“We are not doing any politics on it, but people are showing a non-Dalit as a Dalit. We are just responding to the political propaganda,” Mr. Hussain told The Hindu. “For us, as the Prime Minister said, Rohith Vemula was a son of Mother India.”
Political parties are generally not keen to take a line contrary to the dominant public discourse on an issue seen as related to Dalit sensitivities, and the hardening of the BJP’s line is surprising observers. Some Dalit leaders within the BJP had also been uneasy with the party’s bid to brazen it out after Mr. Vemula’s death.
The party defended Labour Minister Bandaru Dattatreya’s letter to Human Resource Development Minister Smriti Irani and the HRD Ministry’s missives to the Hyderabad University as routine official letters on complaints.

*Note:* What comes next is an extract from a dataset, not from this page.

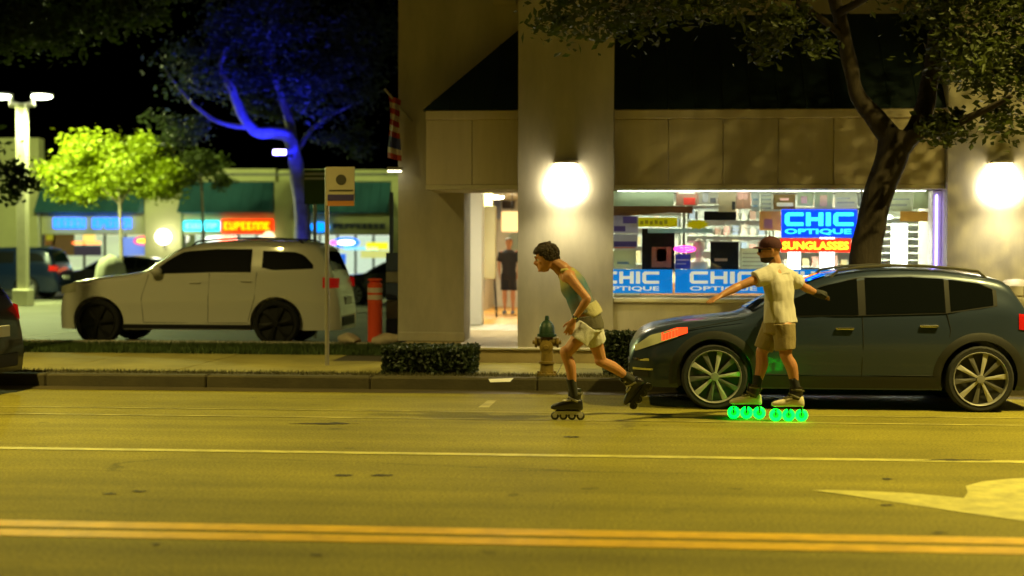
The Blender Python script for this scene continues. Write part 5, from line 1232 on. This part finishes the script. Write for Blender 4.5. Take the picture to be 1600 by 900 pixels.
p1 = remesh(mb, 'person', SKIN1, None, base, .0058, 5)
tag(p1, 'skater in grey tank top and white shorts leaning forward in mid stride', 'person')
eyes(O1, fr1, H1, p1)
# curly hair
hb = MB(); rg = random.Random(4); f, u, s = fr1
head(hb, O1-f*.004, fr1, H1, .045, .72, 2, 20, False)
hb.ball(O1+u*.66*H1-f*.09*H1, (.385*H1,.372*H1,.36*H1), 16, 10, (f, s, u))
for i in range(700):
    h = rg.uniform(.36, 1.04); th = rg.uniform(0, 2*math.pi); c_, q_ = math.cos(th), math.sin(th)
    hl = .74 if c_ > .55 else (.60 if c_ > .1 else .36)
    if h < hl: continue
    hh = min(h, .97); fa = np.interp(hh, [t[0] for t in HEADT], [t[1] for t in HEADT]); ba = np.interp(hh, [t[0] for t in HEADT], [t[2] for t in HEADT]); w_ = np.interp(hh, [t[0] for t in HEADT], [t[3] for t in HEADT])
    a = (fa if c_ > 0 else -ba)*c_
    hb.ball(O1+f*((a+.03*c_)*H1)+s*((w_+.03)*q_*H1)+u*(h*H1+.012), rg.uniform(.012,.021), 6, 4)
remesh(hb, 'hair', M('hair_brown', (.035,.02,.01), .75, var=.5, scale=30, bump=.5, bscale=120), p1, None, .005, 1, .006, 62)
cu = MB()
for i in range(520):
    h = rg.uniform(.38, 1.02); th = rg.uniform(0, 2*math.pi); c_, q_ = math.cos(th), math.sin(th)
    if h < (.76 if c_ > .5 else (.62 if c_ > .1 else .38)): continue
    hh = min(h, .97); fa, ba, w_ = [np.interp(hh, [t[0] for t in HEADT], [t[j] for t in HEADT]) for j in (1, 2, 3)]
    c = O1+f*(((fa if c_ > 0 else -ba)*c_+.085*c_)*H1)+s*((w_+.075)*q_*H1)+u*(h*H1+.02*max(0, h-.6)/.4)
    a_, b_ = Vector((rg.gauss(0,1), rg.gauss(0,1), rg.gauss(0,1))).normalized(), Vector((rg.gauss(0,1), rg.gauss(0,1), rg.gauss(0,1))).normalized(); r_ = rg.uniform(.006, .012)
    cu.tube([c+(a_*math.cos(t)+b_*math.sin(t))*r_ for t in (0,.9,1.8,2.7,3.6)], [.0035,.0035,.003,.0025,.0015], 4)
cu.build('hair_curls', MATS['hair_brown'], p1)
MB().tube([O1+f*(.405*H1)+s*(-.2*H1)+u*(.645*H1), O1+f*(.445*H1)+s*(-.09*H1)+u*(.655*H1)], [.005,.006], 6).build('eyebrow', MATS['hair_brown'], p1)
MB().tube([O1+f*(.405*H1)+s*(.2*H1)+u*(.645*H1), O1+f*(.445*H1)+s*(.09*H1)+u*(.655*H1)], [.005,.006], 6).build('eyebrow', MATS['hair_brown'], p1)
# tank top with dyed colour bands running down the torso
tb = MB(); g = .013
tb.tube([J(914,489,0), J(910,478,0), J(903,460,0), J(895,444,0), J(888.5,431,0), J(884,424.5,0)], [.15+g,.148+g,.155+g,.16+g,.128+g,.082+g], 22, True, (0,1,0), [.82,.79,.77,.76,.74,.9])
for sd in (-1, 1): tb.tube([J(892,436,sd*.095), J(884,422,sd*.1), J(876,424,sd*.095)], [.04,.034,.03], 10, True, (0,1,0), .8)
tt = remesh(tb, 'tank_top', M('tank_print', attr='col', rough=.85, bump=.25, bscale=140), p1, None, .007, 4, .006, 10, (1,1,1))
ax0, ax1 = T1[2], T1[6]; axd = (ax1-ax0); LN = axd.length; axd.normalize(); off = wl(p1)
at = tt.data.color_attributes.new('col', 'FLOAT_COLOR', 'POINT'); cc = []
for v in tt.data.vertices:
    q = v.co+off; t = (q-ax0).dot(axd)/LN + .18*((q-ax0).cross(axd).y)/.1*.35
    c = np.array([np.interp(t, [-.15,.1,.35,.55,.72,.9,1.1], k_) for k_ in ([.15,.14,.06,.14,.30,.40,.42],[.155,.16,.15,.19,.29,.35,.36],[.15,.18,.22,.19,.13,.11,.12])])
    cc += [*c, 1.0]
at.data.foreach_set('color', cc)
hm = MB(); hm.tube([J(925,497,0), J(918.5,486,0), J(914,477,0)], [.161,.160,.157], 22, True, (0,1,0), [.79,.78,.78])
remesh(hm, 'shirt_hem', M('hem_cream', (.42,.38,.22), .85, bump=.3, bscale=90), p1, None, .007, 9, .009, 12)
wb = MB(); wb.tube([J(920,514,0), J(919.5,507,0), J(917,493,0)], [.176,.174,.168], 22, True, (0,1,0), [.88,.86,.82])
remesh(wb, 'waist_wrap', M('wrap_grey', (.10,.088,.06), .9, bump=.3, bscale=90), p1, None, .007, 3, .005, 12)
sb = MB(); sb.tube([J(919,518,0), J(919,509,0)], [.17,.168], 20, True, (0,1,0), [.86,.86])
sleeve(sb, hipL+Vector((0,0,.02)), hipL+(kneeL-hipL)*.47+Vector((.0,0,-.0)), .112, .112); sleeve(sb, hipR+Vector((0,0,.02)), hipR+(kneeR-hipR)*.45, .112, .108)
remesh(sb, 'shorts', M('shorts_white', (.58,.56,.56), .85, bump=.25, bscale=90), p1, None, .007, 4, .008, 11)
# watch
wp = J(899,496,-.212); wd_ = (J(897,499,-.21)-J(918,467,-.25)).normalized()
w_ = MB().tube([wp-wd_*.011, wp+wd_*.011], .033, 16).build('wristwatch', BLK, p1, smooth=True)
MB().ball(wp+Vector((0,-.034,.0)), (.017,.007,.017), 12, 6).build('watch_face', CHR, w_, smooth=True)
SOCK = M('sock_grey', (.03,.03,.024), .9)
for kn, an in ((kneeL, ankL), (kneeR, ankR)):
    d = (an-kn).normalized(); MB().tube([an-d*.16, an-d*.08, an+d*.02], [.049,.043,.043], 14).build('sock', SOCK, p1, smooth=True)
SKB = M('skate_black', (.012,.011,.011), .3, coat=.3); SKT = M('skate_silver', (.42,.40,.37), .3, .6); FRW = M('frame_white', (.62,.6,.56), .35, .2); WHD = M('wheel_smoke', (.05,.045,.03), .4)
fs_ = frame((-1,0,0), (0,0,1)); gg = G(887, 656.5); skate(p1, Vector((gg.x, gg.y, .001)), fs_, 4, .082, SKB, SKT, SKB, FRW, WHD, FRW, 1.0, .21)
fr_r = frame((-.60,.15,-.79), (-.76,-.22,.60)); cr_ = ankR+fr_r[0]*.085-fr_r[1]*.215
skate(p1, cr_, fr_r, 4, .082, SKB, SKT, SKB, RIMD, WHD, GREYS, 1.0, .21)

# ---------------------------------------------------------------- skater in the cap with glowing wheels
g2 = G(1233, 658.5); yb = g2.y+.1; base = Vector((PX(1216, yb), yb, 0))
def K(px, py, dy): return P(px, py, yb+dy)
sd2 = Vector((math.cos(R(52)), math.sin(R(52)), 0))
T2 = [K(1217,507,0), K(1218,493,0), K(1218,476,0), K(1217,458,0), K(1215,441,0), K(1213,427,0), K(1212,416,0)]
mb = MB(); mb.tube(T2, [.165,.155,.15,.165,.18,.165,.085], 20, True, sd2, [.76,.74,.72,.70,.66,.6,.85])
mb.ball(T2[0], (.14,.14,.12), 16, 10)
limb(mb, [K(1212,418,0), K(1211,409,0), K(1208,399,0)], [.064,.06,.058])
sl_, sr_ = T2[5]-sd2*.185+Vector((0,0,-.02)), T2[5]+sd2*.185+Vector((0,0,-.02))
elL, wrL = K(1155,447,-.24), K(1126,462,-.36); elR, wrR = K(1257,449,.36), K(1276,458,.44)
arm(mb, sl_, elL, wrL, 1.05); arm(mb, sr_, elR, wrR, 1.05); mb.ball(sl_+sd2*.02, .07, 12, 8); mb.ball(sr_-sd2*.02, .07, 12, 8)
hand(mb, wrL, K(1113,469,-.42)-wrL, (.1,.2,-1), (-.2,1,0), .185, .12, .32)
hand(mb, wrR, K(1290,462,.46)-wrR, (.1,-.2,-1), (-.3,-1,0), .17, .45)
hipL, kneeL, ankL = K(1224,512,-.09), K(1228,556,-.12), K(1245,611,-.1)
hipR, kneeR, ankR = K(1209,512,.09), K(1190,552,.10), K(1182,608,.08)
leg(mb, hipL, kneeL, ankL, 1.08); leg(mb, hipR, kneeR, ankR, 1.08)
H2 = .236; fr2 = frame((-1,.12,-.08), (-.06,0,1)); O2 = K(1205,409,0)
head(mb, O2, fr2, H2)
p2 = remesh(mb, 'person', SKIN2, None, base, .0058, 5)
tag(p2, 'skater in maroon cap and beige shirt with glowing green wheels', 'person')
eyes(O2, fr2, H2, p2); f, u, s = fr2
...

BJP insiders explain that the party sees the controversy as part of a sustained attempt to malign the government by painting it as either anti-minority or anti-Dalit. “There is a conspiracy to malign the government on issues that have nothing to do with the Centre,” BJP secretary Shrikant Sharma told The Hindu. “From the fake campaign around Church attacks, to the returning of awards, to the death of this student, there is a conspiracy to allege a BJP design in everything wrong. While we are saddened by the student’s death, we strongly disapprove of attempts to politicise it.”